The boys and their parents are still getting used to a world of new names, new ranks and new uniforms that haven’t arrived yet. They hold up five fingers while reciting their oath, instead of three. Scouts are now “Trailmen,” and troops are now units. There is a new handshake and a new salute.
Trail Life has issued a chart to help transfer Scouting ranks into Trail Life ranks. It has a handbook that covers camping, knots and other skills familiar to any Scout. To achieve the Freedom Award, boys will choose subjects for a “major” and two “minors,” something Trail Life organizers hope will give the boys new opportunities to learn and challenge themselves.
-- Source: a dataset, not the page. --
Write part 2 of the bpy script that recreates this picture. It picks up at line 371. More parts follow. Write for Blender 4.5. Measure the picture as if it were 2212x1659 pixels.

“I see all of these elements working together to truly build upon the foundation they received in Boy Scouts and maybe go to a new standard as they move forward in Trail Life,” Orr said.
It will be years before the parents know if the change and their effort were worth it.
After Buchholz’s talk about Scripture, another adult leader, Joshua White, announced the winner of the vote that opened their meeting: to rename the box-car races known nationwide by Scouts as the Pinewood Derby. The winning name for the Derby was the Trail Life Grand Prix, and the boy who suggested the name won a patch to be sewn onto his formal uniform, once it’s ready.
The boys then broke off into age groups. The oldest teenagers discussed the unit’s first camp, scheduled for April. The youngest 5- and 6-year-old boys talked to an adult about what to do if they got lost at the mall. Others played games in the parking lot outside, running around and shouting joyfully on a cold evening.
White wasn’t a Boy Scout growing up, but went to high school with Eagle Scouts whom he admired greatly. “From pretty much that point on, I knew I wanted my son to be a part of that,” he said. His son, now 11, joined Cub Scouts and soon shared his dad’s dream.
But the policy on gays changed that.
Sitting next to Orr during the meeting, White began to cry as he described what his son said: “I wanted to go with what God would want.”
His voice wavered.
“It made it clear that we had taught him what he needed to know,” he said.